More articles Thursday 15 August 2019 1:30pm
Branko Milanovic: “The state, when it wants to use its power, tends to be stronger than any company”
The economist was discussing his latest book, Capitalism, Alone, with former UK Prime Minister Gordon Brown.
“The state, when it wants to use its power, tends to be stronger than any company. The question is actually whether in some cases the state wants to use it,” according to Branko Milanovic, who appeared at the Edinburgh International Book Festival last night.
“If you go back to the 1970s, there was always this discussion of multinational corporations and how they are going to rule the world and how the nation state would become less and less important,” Milanovic said. “And I’m not saying that it may not happen. But when we have a collusion between the power of the state and the power of very powerful companies, you see that collusion is still working really in the favour of the state.
Milanovic was speaking on globalisation, a phenomenon he claims is unprecedented.
“We will have more of the global middle class. But that global middle class has no political framework within which to express itself. So we have what is in theory considered a large bulk of people who are very important for political stability, but that large bulk of people… will come from different parts of the world but without a political framework within which they can express themselves.
“While the global middle class is appearing on the world stage, the national middle class are being hollowed out. So we have two contradictory movements.”

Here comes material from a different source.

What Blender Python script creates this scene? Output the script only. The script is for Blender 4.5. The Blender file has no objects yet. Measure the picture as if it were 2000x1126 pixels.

Part of globalisation, Milanovic said, was a narrowing of inequality between rich and poor nations;
“It was really being English or British or Scottish that gave you this advantage that is now being eroded, and I’m not saying it in a negative sort of way because we’re now having convergence, but that advantage is now being eroded.”
He discussed the backlash against this convergence by some western politicians, in particular Donald Trump’s threats of a trade war with China. “I don’t think it’s actually [a] sustainable or realistic solution,” he said.
Globalisation in the context of climate change was also brought up, with Milanovic claiming that the separation of the global economic system and the global political situation makes effectively reducing emissions challenging.
“The greater generators of CO2 emissions and climate change are not only rich countries but rich people, because when you look at consumption patterns… the people who are rich are generating most of the emission.
“Negotiations are conducted at the level of the nation state,” he added. “But the emissions are really individual emissions so we have also a kind of inability to go after individuals because, if we wanted to do that, we would need to have a global system of taxation.”